**Exercise**
Wherever the word "This" appears in the entries, copy the whole line.

* Begin Records shown *

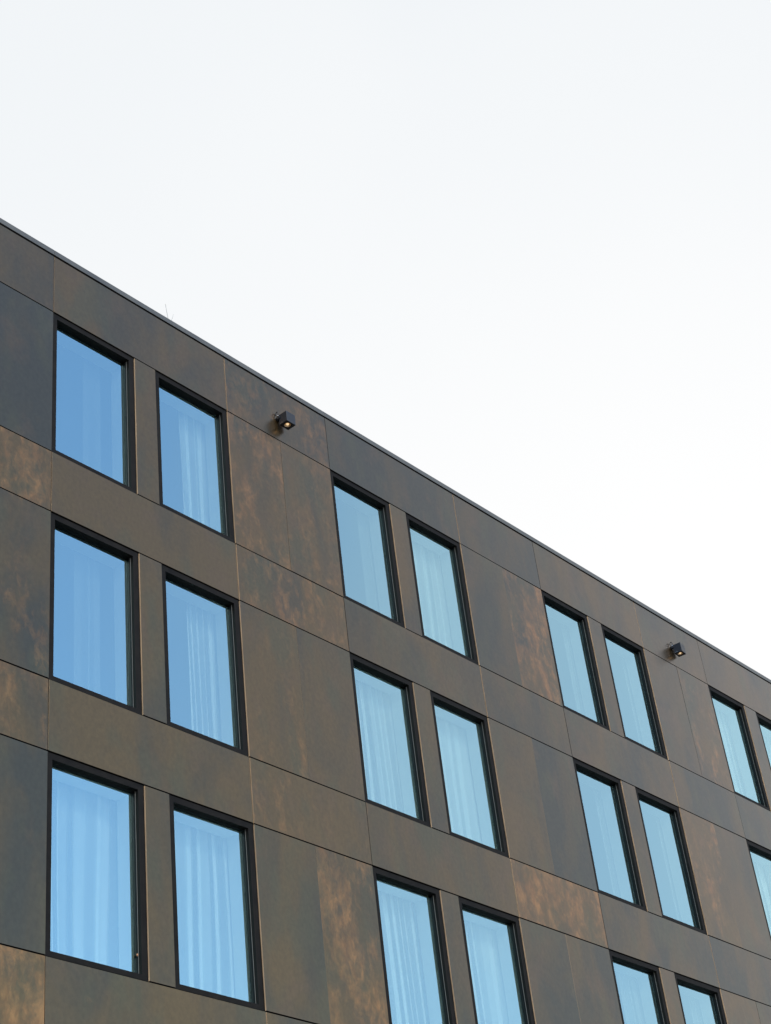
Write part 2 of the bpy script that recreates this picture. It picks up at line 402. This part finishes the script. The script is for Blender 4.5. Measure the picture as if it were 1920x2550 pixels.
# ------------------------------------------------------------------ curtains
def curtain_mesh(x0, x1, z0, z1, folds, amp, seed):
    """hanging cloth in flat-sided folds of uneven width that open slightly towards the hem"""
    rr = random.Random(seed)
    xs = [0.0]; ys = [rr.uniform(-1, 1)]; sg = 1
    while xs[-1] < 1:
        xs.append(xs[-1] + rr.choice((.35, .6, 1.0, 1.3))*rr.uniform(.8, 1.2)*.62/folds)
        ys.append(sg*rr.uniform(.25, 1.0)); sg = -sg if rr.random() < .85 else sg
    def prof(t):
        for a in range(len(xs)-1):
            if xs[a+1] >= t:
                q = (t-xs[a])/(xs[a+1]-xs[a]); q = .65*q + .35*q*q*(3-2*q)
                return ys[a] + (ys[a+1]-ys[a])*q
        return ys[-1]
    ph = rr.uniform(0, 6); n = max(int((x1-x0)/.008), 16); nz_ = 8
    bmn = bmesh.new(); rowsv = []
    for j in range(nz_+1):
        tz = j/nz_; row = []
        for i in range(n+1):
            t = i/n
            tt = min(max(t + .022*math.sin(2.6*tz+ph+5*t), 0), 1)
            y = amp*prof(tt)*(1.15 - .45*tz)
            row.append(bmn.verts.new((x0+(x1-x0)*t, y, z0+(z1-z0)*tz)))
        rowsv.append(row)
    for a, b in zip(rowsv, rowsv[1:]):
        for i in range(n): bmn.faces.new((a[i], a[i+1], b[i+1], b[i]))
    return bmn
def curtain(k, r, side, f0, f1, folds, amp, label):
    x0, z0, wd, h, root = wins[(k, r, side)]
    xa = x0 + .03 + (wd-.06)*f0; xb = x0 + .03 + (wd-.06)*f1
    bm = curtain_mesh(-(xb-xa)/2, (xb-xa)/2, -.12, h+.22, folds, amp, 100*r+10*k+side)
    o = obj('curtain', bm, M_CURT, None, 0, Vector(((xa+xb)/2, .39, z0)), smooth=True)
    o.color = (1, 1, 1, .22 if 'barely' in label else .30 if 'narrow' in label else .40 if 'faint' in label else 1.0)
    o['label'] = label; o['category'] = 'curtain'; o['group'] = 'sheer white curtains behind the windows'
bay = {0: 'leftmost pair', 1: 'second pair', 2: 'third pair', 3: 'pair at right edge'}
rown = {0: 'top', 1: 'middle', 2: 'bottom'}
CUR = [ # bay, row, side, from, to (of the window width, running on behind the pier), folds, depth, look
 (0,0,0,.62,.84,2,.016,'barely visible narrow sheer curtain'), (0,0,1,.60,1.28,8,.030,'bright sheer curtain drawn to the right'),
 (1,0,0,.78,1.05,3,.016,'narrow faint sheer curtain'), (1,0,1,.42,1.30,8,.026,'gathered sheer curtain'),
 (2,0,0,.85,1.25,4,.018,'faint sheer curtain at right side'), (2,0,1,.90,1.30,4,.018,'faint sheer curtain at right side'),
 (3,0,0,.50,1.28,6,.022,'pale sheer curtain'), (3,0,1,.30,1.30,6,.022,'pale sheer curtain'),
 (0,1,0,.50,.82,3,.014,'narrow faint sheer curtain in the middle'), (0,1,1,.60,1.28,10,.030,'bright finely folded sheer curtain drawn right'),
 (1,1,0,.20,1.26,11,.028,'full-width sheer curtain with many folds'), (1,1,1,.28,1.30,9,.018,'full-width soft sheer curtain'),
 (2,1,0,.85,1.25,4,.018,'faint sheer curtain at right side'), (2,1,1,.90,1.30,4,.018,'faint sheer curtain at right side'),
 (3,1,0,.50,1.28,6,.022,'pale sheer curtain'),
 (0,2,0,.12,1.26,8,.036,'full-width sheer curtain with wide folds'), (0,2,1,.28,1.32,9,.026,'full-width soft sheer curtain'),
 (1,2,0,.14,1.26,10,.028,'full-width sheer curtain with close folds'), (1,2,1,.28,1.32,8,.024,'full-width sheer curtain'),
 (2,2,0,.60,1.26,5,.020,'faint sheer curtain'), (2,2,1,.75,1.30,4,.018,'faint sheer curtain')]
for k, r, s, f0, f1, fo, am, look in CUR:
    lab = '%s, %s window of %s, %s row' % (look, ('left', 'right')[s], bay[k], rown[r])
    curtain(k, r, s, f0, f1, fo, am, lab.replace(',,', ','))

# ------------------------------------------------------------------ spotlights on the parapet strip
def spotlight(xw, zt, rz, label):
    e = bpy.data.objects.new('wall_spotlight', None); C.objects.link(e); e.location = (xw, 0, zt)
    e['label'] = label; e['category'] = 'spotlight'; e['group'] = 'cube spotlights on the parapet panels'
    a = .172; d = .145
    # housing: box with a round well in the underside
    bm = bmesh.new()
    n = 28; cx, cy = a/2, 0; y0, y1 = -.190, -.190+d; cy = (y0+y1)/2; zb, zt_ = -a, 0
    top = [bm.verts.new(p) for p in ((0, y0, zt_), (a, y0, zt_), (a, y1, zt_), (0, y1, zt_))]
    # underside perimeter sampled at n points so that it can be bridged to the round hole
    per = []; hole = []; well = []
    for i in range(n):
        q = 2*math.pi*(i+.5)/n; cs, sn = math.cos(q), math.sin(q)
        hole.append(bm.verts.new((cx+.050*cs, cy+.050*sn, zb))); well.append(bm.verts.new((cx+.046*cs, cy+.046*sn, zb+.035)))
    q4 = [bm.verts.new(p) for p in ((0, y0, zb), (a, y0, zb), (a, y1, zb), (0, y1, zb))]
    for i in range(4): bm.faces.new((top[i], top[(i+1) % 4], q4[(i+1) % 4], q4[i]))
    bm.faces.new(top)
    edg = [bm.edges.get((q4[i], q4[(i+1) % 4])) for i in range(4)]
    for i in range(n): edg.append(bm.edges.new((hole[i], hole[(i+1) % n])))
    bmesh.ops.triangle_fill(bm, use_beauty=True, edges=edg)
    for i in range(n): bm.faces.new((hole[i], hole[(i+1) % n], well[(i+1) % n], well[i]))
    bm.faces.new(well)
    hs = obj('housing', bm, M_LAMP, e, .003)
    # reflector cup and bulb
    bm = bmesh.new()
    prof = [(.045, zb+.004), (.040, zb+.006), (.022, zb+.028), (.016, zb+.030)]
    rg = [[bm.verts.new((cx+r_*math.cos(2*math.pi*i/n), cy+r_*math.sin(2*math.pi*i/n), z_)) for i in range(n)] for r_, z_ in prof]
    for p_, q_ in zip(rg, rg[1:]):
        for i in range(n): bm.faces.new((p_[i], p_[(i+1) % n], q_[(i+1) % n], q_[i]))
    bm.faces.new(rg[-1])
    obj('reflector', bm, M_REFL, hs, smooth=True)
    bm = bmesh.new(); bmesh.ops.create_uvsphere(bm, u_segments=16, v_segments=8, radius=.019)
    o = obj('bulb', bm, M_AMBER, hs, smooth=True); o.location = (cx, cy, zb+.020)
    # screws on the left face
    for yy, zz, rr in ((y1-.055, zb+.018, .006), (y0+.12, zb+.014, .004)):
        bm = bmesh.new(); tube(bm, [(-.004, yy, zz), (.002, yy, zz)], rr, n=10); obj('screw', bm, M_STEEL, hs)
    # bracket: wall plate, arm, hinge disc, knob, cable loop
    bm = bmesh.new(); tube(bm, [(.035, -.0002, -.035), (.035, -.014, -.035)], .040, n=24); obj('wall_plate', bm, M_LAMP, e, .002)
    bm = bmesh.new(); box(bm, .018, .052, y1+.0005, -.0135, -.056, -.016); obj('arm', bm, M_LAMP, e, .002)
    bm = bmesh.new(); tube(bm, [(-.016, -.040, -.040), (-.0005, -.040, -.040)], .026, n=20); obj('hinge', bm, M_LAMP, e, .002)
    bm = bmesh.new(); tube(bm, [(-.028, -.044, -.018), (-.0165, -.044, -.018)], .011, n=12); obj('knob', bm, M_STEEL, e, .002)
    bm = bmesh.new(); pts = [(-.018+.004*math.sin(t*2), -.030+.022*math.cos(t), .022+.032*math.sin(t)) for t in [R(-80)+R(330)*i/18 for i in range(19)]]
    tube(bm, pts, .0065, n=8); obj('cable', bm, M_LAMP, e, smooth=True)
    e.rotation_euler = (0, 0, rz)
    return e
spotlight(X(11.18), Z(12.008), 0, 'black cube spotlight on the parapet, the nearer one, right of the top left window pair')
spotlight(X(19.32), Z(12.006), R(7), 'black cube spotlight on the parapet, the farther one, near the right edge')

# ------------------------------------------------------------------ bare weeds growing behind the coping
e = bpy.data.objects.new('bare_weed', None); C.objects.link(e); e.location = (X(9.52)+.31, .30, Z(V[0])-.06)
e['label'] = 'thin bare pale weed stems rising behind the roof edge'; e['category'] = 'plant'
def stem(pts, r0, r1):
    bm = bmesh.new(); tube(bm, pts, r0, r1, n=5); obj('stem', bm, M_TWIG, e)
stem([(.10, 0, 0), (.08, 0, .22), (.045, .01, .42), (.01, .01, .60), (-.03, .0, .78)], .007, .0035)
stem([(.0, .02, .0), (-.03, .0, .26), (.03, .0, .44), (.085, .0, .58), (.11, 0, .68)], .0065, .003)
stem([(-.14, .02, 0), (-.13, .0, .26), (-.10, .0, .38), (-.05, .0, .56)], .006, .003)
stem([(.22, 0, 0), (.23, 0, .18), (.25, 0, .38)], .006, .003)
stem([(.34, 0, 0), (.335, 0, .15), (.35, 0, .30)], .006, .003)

* End Records shown *
* Begin Records shown *

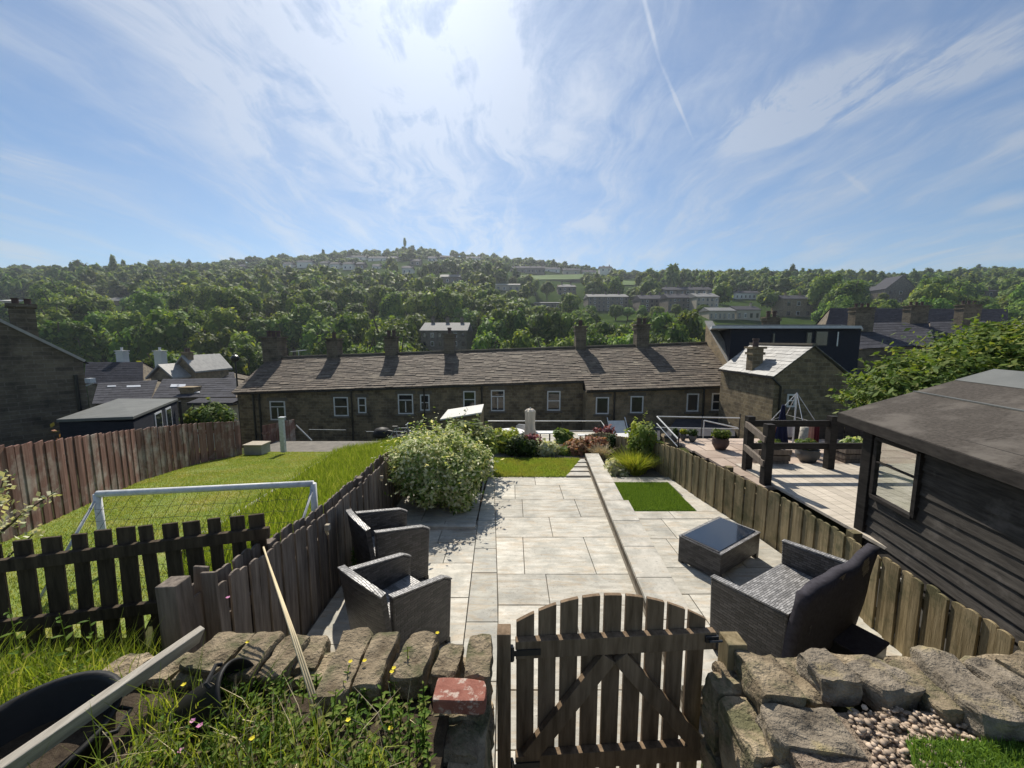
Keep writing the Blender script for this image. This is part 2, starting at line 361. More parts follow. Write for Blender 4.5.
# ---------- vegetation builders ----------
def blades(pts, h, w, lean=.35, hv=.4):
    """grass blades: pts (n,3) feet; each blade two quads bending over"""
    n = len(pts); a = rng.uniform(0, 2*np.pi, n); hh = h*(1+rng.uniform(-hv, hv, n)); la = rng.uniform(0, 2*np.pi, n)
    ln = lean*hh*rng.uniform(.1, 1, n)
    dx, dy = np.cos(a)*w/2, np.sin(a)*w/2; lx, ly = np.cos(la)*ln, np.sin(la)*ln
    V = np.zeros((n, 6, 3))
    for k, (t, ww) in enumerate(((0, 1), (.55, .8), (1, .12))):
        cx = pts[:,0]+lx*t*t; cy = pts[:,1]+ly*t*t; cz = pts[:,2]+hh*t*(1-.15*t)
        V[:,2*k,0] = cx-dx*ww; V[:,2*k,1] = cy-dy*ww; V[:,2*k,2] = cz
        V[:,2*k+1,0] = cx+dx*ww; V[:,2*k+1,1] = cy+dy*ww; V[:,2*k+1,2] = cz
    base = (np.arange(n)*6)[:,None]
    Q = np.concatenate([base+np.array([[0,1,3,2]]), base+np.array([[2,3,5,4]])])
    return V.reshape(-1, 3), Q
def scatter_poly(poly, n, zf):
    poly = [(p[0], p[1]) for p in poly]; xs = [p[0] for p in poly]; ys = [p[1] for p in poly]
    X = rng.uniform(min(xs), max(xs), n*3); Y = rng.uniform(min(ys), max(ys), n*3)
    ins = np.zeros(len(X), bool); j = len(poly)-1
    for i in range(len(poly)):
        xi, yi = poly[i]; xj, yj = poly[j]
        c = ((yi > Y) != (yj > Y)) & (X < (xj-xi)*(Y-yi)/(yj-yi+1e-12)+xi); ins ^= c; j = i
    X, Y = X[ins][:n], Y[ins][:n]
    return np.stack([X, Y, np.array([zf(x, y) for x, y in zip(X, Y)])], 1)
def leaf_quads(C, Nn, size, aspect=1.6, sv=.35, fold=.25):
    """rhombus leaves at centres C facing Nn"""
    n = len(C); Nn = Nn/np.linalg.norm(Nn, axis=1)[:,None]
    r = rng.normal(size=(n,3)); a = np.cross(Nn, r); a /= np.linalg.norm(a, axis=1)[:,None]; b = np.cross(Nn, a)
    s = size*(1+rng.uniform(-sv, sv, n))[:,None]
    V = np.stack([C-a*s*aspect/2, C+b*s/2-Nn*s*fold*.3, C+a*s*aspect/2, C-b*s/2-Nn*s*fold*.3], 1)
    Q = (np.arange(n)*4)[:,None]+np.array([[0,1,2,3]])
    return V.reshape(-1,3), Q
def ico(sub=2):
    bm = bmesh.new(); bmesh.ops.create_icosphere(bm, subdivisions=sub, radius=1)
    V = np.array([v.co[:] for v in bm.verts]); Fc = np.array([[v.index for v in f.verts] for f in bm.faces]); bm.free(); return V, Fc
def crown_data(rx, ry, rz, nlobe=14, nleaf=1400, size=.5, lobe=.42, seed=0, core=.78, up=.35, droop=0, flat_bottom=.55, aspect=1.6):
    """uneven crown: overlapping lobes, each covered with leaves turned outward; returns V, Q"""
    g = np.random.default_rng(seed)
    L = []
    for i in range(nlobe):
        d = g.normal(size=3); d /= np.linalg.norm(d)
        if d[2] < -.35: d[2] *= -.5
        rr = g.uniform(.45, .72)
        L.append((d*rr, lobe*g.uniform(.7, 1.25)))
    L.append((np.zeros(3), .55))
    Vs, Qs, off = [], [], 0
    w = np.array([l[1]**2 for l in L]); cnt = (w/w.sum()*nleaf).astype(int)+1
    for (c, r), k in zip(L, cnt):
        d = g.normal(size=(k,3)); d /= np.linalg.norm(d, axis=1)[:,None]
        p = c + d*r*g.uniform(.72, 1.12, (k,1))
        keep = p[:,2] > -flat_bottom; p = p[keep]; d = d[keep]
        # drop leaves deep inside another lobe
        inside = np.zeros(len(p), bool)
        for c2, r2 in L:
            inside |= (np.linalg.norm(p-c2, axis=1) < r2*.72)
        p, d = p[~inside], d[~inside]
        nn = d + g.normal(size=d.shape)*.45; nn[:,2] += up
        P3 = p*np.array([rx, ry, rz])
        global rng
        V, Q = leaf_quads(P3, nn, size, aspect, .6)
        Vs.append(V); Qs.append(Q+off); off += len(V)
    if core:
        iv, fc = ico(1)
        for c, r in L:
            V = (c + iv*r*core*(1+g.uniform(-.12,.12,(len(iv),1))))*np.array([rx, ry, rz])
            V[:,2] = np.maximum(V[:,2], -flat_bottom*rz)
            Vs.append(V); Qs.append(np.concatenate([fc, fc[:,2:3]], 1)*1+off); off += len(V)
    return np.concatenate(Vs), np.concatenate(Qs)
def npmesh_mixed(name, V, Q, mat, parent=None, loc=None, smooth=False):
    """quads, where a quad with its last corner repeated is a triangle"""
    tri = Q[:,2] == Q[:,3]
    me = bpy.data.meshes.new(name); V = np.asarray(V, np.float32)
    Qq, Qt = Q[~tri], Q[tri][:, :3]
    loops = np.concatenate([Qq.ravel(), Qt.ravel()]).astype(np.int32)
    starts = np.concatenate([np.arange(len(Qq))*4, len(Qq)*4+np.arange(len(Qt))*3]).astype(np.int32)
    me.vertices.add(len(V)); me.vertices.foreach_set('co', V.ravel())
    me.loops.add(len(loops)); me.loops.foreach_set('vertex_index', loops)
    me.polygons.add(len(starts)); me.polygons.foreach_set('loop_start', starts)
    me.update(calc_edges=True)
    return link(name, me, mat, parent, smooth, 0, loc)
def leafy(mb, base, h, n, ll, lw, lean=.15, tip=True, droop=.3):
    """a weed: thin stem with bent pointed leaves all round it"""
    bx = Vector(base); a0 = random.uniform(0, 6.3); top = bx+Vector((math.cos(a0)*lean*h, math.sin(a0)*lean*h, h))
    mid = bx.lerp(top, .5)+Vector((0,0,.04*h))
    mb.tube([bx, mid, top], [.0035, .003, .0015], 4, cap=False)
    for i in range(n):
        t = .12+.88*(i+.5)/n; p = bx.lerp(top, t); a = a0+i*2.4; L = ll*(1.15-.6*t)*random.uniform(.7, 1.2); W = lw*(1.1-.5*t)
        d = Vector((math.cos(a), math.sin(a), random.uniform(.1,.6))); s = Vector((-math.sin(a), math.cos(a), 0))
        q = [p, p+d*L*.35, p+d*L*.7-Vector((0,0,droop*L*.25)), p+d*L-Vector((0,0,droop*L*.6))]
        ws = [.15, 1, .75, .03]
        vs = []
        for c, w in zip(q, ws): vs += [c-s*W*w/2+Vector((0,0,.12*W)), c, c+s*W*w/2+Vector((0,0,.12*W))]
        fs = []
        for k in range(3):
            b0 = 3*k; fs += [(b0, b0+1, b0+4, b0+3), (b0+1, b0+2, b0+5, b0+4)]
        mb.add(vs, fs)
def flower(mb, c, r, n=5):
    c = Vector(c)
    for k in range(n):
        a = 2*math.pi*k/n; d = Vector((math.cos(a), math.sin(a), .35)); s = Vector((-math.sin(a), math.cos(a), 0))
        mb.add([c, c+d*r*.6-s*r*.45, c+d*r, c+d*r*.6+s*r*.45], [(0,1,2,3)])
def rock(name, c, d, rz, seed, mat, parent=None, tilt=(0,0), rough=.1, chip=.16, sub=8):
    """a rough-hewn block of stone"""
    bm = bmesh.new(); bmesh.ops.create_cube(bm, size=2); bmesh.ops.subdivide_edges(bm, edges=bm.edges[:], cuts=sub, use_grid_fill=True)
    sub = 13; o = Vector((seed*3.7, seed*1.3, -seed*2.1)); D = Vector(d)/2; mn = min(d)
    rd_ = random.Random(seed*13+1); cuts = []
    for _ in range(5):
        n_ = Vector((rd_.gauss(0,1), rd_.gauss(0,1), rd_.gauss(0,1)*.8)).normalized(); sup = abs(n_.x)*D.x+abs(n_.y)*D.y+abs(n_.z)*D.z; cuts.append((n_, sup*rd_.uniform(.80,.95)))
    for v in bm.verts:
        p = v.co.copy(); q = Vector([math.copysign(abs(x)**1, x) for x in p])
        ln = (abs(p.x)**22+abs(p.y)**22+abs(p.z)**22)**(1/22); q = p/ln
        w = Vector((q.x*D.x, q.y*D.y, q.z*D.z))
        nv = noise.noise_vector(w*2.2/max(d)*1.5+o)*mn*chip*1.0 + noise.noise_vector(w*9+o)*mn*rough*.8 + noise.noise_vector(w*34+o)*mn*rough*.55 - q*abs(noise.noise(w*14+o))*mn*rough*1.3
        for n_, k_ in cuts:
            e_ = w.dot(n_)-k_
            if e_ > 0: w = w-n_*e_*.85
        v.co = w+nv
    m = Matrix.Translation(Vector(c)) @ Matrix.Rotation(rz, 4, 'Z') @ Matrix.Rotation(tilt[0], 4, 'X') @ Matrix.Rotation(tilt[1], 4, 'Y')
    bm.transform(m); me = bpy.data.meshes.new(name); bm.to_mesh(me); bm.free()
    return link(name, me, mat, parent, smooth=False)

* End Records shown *

**Exercise response**
Write part 2 of the bpy script that recreates this picture. It picks up at line 402. This part finishes the script. The script is for Blender 4.5. Measure the picture as if it were 1920x2550 pixels.
Keep writing the Blender script for this image. This is part 2, starting at line 361. More parts follow. Write for Blender 4.5.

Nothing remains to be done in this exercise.